▶ [Task details]
Beginning with the first line of the entries below, quote each line until you reach and include the line with "from mathutils import Matrix, Vector".

★ ★ ★

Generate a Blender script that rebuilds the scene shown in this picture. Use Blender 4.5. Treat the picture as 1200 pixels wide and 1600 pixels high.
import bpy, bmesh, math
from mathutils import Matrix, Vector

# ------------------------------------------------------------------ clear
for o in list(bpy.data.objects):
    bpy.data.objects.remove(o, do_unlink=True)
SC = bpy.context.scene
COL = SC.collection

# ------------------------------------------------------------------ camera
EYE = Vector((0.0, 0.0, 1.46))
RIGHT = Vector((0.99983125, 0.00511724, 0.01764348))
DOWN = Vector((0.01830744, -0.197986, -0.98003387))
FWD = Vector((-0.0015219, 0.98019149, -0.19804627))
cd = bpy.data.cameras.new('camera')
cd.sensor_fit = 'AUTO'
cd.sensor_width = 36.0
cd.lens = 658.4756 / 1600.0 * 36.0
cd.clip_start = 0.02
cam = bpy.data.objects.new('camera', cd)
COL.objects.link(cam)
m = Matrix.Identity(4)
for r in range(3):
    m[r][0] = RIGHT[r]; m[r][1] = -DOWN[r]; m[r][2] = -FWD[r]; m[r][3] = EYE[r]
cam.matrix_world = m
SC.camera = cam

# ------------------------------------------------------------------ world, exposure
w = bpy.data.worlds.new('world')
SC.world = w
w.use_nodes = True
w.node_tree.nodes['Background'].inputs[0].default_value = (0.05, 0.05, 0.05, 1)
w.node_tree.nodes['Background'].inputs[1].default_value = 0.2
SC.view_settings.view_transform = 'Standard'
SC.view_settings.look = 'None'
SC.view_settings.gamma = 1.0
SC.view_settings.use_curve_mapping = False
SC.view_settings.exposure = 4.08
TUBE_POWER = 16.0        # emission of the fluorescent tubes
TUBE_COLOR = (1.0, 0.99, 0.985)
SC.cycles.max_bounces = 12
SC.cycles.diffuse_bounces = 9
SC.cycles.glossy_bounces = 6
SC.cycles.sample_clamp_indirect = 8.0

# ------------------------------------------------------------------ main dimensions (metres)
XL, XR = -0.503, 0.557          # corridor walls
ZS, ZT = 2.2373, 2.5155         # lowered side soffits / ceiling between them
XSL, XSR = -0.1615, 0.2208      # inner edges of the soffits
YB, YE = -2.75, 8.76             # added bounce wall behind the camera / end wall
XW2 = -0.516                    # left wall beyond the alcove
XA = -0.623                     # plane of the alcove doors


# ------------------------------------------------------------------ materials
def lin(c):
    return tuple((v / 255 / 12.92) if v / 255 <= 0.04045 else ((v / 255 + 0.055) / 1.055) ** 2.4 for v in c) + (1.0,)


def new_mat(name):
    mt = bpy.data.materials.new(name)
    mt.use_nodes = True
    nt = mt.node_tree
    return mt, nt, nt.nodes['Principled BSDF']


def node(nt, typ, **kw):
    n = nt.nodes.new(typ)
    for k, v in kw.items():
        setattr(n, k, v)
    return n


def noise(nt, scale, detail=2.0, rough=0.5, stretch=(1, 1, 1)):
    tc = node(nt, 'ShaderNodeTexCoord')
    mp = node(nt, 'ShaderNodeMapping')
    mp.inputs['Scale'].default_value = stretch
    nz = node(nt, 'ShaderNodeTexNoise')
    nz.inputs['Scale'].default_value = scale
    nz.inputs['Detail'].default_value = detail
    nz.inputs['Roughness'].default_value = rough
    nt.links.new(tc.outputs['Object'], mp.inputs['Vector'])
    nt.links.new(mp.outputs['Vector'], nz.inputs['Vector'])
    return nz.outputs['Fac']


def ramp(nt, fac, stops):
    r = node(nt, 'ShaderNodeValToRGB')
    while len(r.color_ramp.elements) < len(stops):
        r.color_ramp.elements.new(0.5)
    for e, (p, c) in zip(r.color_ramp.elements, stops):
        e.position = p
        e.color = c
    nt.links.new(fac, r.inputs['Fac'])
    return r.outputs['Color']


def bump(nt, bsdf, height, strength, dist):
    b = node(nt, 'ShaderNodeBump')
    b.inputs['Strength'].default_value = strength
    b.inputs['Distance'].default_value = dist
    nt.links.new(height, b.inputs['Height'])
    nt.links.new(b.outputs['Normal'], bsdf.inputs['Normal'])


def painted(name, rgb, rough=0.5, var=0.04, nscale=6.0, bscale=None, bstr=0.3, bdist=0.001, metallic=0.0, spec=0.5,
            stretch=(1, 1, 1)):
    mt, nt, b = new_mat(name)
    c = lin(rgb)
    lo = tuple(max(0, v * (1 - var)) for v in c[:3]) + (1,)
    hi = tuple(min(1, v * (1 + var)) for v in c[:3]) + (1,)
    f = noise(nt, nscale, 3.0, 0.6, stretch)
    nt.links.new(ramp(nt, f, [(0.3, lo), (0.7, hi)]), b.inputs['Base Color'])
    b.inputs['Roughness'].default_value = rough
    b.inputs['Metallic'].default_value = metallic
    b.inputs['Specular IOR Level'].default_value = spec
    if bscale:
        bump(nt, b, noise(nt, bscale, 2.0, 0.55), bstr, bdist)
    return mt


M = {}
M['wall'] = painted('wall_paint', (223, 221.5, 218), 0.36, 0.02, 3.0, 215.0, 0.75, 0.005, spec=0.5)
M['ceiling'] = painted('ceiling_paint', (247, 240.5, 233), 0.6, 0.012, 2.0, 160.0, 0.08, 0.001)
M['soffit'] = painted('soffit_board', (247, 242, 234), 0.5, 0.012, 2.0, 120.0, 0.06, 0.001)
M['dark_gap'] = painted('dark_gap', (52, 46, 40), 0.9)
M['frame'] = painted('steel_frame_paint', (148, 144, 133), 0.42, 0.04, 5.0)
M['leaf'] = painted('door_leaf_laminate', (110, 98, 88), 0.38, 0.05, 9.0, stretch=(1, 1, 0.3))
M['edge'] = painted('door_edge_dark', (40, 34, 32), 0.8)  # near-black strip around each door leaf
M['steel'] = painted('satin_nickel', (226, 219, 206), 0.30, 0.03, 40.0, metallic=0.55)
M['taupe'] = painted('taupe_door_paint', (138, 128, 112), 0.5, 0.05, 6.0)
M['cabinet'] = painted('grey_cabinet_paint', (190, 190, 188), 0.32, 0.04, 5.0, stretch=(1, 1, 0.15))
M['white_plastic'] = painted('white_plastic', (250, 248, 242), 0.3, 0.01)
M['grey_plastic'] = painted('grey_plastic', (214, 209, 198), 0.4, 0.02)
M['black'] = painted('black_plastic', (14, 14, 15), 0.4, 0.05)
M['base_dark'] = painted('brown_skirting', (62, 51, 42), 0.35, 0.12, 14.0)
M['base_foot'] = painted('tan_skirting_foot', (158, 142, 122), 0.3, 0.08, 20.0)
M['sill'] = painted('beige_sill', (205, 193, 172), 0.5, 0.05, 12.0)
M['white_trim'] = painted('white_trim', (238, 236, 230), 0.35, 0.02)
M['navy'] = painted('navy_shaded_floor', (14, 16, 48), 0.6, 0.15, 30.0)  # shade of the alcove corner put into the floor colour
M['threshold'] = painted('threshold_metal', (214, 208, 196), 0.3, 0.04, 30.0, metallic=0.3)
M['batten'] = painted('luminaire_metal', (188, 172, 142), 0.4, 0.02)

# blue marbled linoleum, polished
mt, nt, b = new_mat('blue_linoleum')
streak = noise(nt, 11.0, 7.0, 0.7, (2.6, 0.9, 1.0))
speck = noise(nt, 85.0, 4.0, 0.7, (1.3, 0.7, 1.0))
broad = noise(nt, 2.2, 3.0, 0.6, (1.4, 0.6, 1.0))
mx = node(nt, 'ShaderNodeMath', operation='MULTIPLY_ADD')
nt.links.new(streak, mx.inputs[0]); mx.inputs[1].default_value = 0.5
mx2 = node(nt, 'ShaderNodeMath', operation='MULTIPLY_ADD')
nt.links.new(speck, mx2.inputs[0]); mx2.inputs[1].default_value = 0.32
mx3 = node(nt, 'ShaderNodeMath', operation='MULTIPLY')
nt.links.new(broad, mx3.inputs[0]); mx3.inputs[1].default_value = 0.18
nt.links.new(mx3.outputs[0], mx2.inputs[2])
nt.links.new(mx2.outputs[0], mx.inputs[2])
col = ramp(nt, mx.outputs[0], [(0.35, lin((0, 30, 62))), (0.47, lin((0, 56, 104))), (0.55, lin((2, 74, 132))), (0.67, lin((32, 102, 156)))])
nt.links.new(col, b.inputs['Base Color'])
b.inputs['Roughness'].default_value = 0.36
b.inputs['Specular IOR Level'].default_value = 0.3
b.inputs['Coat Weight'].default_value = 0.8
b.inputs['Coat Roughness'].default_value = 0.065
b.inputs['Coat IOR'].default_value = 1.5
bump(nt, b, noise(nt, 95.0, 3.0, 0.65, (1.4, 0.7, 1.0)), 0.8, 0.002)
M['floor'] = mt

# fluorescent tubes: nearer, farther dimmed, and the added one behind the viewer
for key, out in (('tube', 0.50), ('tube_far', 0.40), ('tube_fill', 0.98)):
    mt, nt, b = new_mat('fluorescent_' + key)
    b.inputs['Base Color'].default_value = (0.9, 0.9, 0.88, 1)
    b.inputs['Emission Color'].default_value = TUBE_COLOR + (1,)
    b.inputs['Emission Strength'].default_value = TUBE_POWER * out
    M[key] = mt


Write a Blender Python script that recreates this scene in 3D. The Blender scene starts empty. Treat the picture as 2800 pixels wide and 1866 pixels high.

★ ★ ★

▶ [Result]
Generate a Blender script that rebuilds the scene shown in this picture. Use Blender 4.5. Treat the picture as 1200 pixels wide and 1600 pixels high.
import bpy, bmesh, math
from mathutils import Matrix, Vector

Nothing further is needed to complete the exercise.